Someone on Quora asked me this today and this was my answer.
I am- gradually- starting to feel okay about charging for my yoga classes. It’s cost me a lot to be a yoga teacher, and continues to cost as I have to pay for a venue, props, ongoing yoga training, publicity, website etc.. When I first started, my impulse, like many yoga teachers, was to give classes for free. Then I charged as little as I could to make it accessible to everyone. Until my students asked me to raise the fee because they felt embarrassed paying me so little!

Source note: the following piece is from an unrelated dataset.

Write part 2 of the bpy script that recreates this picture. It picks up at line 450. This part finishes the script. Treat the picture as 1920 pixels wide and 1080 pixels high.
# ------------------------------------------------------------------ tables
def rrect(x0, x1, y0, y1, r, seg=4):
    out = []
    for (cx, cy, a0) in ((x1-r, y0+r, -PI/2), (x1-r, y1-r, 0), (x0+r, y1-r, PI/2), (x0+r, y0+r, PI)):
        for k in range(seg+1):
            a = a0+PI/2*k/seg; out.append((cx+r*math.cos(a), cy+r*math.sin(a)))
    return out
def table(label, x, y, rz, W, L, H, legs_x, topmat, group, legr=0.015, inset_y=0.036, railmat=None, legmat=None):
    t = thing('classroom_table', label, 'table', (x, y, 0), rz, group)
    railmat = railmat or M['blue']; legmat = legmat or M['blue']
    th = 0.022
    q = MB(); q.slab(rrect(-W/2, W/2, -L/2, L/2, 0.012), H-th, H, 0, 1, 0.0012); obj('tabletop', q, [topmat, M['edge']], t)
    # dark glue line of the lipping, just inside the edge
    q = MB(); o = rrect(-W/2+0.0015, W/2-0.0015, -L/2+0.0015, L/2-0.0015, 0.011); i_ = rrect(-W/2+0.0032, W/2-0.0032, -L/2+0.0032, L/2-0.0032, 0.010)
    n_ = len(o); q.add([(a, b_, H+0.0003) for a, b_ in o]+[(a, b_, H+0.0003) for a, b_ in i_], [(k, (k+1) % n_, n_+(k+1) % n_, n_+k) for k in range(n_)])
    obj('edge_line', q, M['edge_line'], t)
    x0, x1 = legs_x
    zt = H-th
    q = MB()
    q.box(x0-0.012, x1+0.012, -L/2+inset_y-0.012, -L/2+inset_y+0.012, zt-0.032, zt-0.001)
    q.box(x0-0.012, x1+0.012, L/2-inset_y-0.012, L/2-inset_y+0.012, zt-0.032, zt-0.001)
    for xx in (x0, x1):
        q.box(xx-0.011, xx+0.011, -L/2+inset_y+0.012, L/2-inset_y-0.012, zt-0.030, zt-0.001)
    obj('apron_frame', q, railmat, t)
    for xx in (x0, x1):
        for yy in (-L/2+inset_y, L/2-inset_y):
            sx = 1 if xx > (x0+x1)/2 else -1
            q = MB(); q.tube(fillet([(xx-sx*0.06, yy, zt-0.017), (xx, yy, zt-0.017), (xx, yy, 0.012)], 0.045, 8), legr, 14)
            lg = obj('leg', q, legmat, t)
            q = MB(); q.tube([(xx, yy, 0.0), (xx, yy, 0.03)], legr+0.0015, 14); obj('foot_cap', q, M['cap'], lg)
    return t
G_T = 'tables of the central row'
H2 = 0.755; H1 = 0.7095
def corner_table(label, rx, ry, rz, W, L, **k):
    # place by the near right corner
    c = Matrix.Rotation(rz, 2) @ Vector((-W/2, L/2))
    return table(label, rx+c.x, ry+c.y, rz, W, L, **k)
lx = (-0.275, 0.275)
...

Through all this, I haven’t changed my commitment to offering accessible, authentic yoga to my community. That is the heart, and the reason for what I do. The heart of yoga, as I understand it, is bringing together body, mind and spirit to perceive the divine unity and come to a more complete consciousness.
So, finally my answer to you would be that yoga which is shaped by market forces and trends and is motivated by opportunistic greed is unlikely to be authentic. Anyone who tries to “own yoga” by patents, copyrights and specifying regulations of which they are the sole guardians (I’m talking to you, Yoga Alliance) is likely to be inauthentic.
But nature will find a way. I came to yoga through a very diluted, syndicated yogalates practice at a gym and realised I was not satisfied with it; it led me to seeking out more knowledge about actual yoga. So the profusion of commercial yoga Studios means more people will have the opportunity for at least some exposure to the yoga way and may want to dig deeper.
The other consideration is that even the most commercial studio chain is very likely to have some sincere true yogis teaching within it, so there is another opportunity for people to come into contact with a more integral yoga practice.